TASK STATEMENT: The lines beneath this instruction, from the first through the one containing "from mathutils.bvhtree import BVHTree", must be transcribed exactly; no other line belongs in the output.

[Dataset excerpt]
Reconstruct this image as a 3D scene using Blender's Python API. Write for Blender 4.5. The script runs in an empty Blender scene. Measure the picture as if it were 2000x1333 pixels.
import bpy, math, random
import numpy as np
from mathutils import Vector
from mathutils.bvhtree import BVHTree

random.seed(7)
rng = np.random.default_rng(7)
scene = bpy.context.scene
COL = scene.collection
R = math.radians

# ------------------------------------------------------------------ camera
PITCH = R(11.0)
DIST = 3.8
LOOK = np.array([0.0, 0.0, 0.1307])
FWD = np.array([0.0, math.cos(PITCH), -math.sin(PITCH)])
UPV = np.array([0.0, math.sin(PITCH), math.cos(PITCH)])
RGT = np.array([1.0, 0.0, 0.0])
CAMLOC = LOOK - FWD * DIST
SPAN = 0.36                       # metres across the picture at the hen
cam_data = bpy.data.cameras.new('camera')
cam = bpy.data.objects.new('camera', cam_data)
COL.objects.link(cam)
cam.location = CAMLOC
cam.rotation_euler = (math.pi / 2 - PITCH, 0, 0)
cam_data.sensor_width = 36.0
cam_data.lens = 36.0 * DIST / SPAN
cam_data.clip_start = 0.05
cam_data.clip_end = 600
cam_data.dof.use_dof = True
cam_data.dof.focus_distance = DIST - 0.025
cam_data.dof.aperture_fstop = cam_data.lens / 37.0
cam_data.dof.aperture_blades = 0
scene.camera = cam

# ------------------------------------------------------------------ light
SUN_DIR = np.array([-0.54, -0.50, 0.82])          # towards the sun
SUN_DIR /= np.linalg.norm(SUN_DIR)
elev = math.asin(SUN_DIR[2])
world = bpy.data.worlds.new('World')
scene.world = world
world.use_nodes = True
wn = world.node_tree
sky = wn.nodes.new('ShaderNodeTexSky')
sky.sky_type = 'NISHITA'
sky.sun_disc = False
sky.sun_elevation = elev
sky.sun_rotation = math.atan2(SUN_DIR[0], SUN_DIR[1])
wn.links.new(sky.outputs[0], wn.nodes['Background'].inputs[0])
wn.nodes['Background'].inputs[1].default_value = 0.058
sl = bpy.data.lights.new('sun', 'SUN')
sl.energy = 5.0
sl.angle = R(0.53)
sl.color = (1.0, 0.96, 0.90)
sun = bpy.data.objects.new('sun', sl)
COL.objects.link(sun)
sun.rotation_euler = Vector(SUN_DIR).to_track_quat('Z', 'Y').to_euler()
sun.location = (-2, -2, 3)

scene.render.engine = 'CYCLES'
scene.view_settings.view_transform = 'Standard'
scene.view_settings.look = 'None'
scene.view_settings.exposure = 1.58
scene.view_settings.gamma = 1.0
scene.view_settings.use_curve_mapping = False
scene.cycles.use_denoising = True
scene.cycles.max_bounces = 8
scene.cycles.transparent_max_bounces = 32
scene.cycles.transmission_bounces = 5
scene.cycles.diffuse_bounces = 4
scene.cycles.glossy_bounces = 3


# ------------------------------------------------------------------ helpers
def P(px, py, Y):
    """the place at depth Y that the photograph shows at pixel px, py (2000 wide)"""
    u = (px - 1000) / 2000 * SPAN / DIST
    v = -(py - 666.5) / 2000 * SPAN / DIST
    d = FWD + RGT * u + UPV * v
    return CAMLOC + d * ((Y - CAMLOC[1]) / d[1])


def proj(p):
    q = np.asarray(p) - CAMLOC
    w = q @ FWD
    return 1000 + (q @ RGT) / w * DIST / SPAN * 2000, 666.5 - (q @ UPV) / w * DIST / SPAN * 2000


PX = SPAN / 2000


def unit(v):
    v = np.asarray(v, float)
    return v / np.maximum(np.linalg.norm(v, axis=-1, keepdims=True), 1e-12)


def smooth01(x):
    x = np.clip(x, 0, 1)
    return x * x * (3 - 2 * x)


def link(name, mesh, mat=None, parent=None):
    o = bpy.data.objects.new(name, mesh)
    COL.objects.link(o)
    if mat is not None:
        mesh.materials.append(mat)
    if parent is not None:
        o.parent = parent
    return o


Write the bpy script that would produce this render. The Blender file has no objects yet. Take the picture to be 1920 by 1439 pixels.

RESULT:
Reconstruct this image as a 3D scene using Blender's Python API. Write for Blender 4.5. The script runs in an empty Blender scene. Measure the picture as if it were 2000x1333 pixels.
import bpy, math, random
import numpy as np
from mathutils import Vector
from mathutils.bvhtree import BVHTree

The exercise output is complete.